Cette sensation d’ambition se ressent dès le premier titre On My Way qui se veut plus électronique dans sa construction jusqu’à ce qu’arrivent les percussions presque tropicales et surtout les violons qui font basculer la chanson dans un univers totalement différent de celui dans lequel on pensait évoluer. Jain s’amuse à nous perdre pour mieux nous rattraper. Elle fera le chemin inverse avec Abu Dhabi où elle transformera des sonorités arabisantes en rythme presque ragga pour rendre hommage à la capitale des Emirats arabes unis.
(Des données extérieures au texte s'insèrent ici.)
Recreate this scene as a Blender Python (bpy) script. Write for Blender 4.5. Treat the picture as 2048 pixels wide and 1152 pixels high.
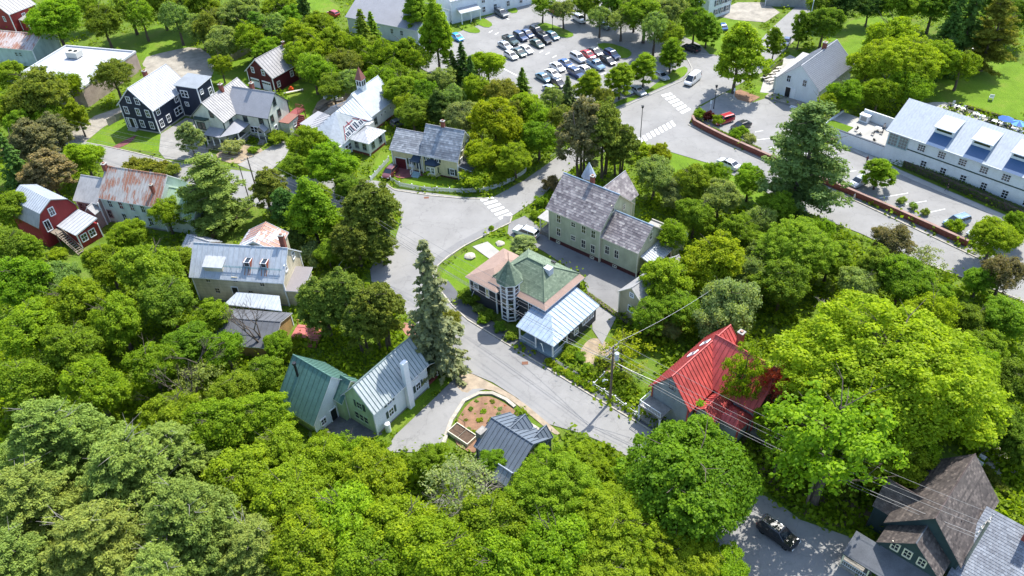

Cet art du contrepied sera aussi présent sur Inspecta où elle transforme le thème d’Inspecteur Gadget en gros beat pour la chanson la plus hip hop de l’album, mais aussi sur Flash (Pointe Noire), probablement le futur gros tube du disque, où une instru hyper cinématographique, qu’on aurait bien vu dans un James Bond, se mélange avec des rythmes métalliques et un soupçon de rumba pour créer une véritable bombe pop.

En bonne globe-trotteuse, la jeune femme n’arrête pas ses explorations musicales et se frotte à plusieurs reprises au reggae avec Alright, premier single qui avait un temps déconcerté le public mais qui se révèle au fur des écoutes comme une vraie réussite, mais aussi la mélancolique Feel It ou Souldier qui vient clôturer l’album en douceur.

Mais le gros morceau de l’album, la cerise sur le gâteau comme diraient les amateurs de pâtisseries, reste sans doute Star. De par son rythme imparable, sa façon de nous faire danser dès les premières secondes, on sent qu’elle a été conçue pour être le gros hit de l’album. Mais ce n’est pas ce qui nous intéresse ici. Si la jeune femme traite dans ses textes d’amour, de déception et si ses thèmes lui sont sans doute personnels, Star a un côté assez ambivalent. Cette idée centrale d’un personnage ébloui par le star system ne peut être vu que comme une réflexion de Jain sur son statut suite au succès monstrueux de son premier album. L’ambivalence, qui donne tout son intérêt au titre, vient du fait que si elle utilise la première personne sur les couplets, c’est à la seconde personne qu’elle scande le refrain, comme si pour se juger, elle devait se placer dans un rôle de spectatrice.

Souldier n’est sans doute pas l’album que les fans de Jain attendaient mais est clairement l’album qu’elle souhaitait réaliser. Pas de Zanaka 2 donc, mais un second album réussi, déconcertant par moment, mais toujours ludique, aussi facile d’accès que profond si on souhaite s’y plonger de manière moins superficielle. Jain a la formule magique, et elle fonctionne toujours aussi bien.